Читать книгу Blaming the Jews - Bernard Harrison - Страница 9
ОглавлениеA DECADE AGO, RAEL JEAN Isaac published a review of an earlier book of mine on antisemitism. Her review was generally approving, though it also contained some sharp and well-deserved criticisms, with which I now find myself wholly in agreement. Isaac’s (2009) review concludes:
Harrison focuses on today’s left wing, and does a fine job of showing how it has come about that “the ‘anti-racist’ liberal left finds itself currently up to its neck in the oldest form of racism.” But at the end of the day we are left with the larger question—one hopes Harrison will one day turn his formidable analytic talents to it—“Why, over time, do so many different roads, left, right, religious, anti-religious, lead to anti-Semitism?” If nothing else it speaks to the poverty of the human imagination that it comes back endlessly to the same imaginary demons and, impervious to reason or logic, sinks into the same familiar collective madness.
The present book is my attempt, more than a decade later, to do what Isaac asked of me: to answer the above taxing but entirely legitimate question. I have returned, in this new book, to many of the issues of contemporary antisemitism that dominated the first. But this time, I have tried to set them in the wider context of a new account of what antisemitism is, of the functions it serves in non-Jewish politics and culture, and of why it has enjoyed the protean power it has displayed over the centuries to continually re-create itself in an extraordinary variety of political and religious contexts.
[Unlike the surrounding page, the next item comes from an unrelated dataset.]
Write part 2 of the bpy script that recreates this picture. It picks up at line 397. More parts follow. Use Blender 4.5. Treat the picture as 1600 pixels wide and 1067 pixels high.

A non-Jew such as myself would have found it difficult to even address these questions without an immense amount of sympathetic help from friends and colleagues, Jewish and non-Jewish. Those from whom I have learned most include Edward Alexander, David Conway, Anthony Julius, Lesley Klaff, Michael Krausz, Matthias Kuentzel, Deborah Lipstadt, Kenneth Marcus, Cynthia Ozick, Alvin Rosenfeld, Abigail Rosenthal, Tammi Rossman-Benjamin, and Kenneth Waltzer. The critical comments of my wife, Dorothy Harrison, who read the final version of the manuscript in its entirety, led me to excise a number of tediously overwritten passages, which must once have seemed good to me but no longer did so when seen through her eyes. Others from whose advice the book has gained much include Jonathan Campbell, Amy Elman, the late Ilan Gur-Zeev, David Hirsh, Alan Johnson, Peter Hacker, Menachem Kellner, Michael Leffell, David Patterson, Steve Rich, Leona Toker, Stephen Riley, Alan Tapper, and Elhanan Yakira. Any remaining errors, from which they and many others have not succeeded in saving me, are entirely my own.
Katelyn Klingler did a splendid job of ridding the manuscript of a host of typos and minor infelicities. To her, to those mentioned above whom I have consulted in person, and to the many more whose books and essays have helped me see new complexities or turn new corners in the discussion, my heartfelt gratitude is due.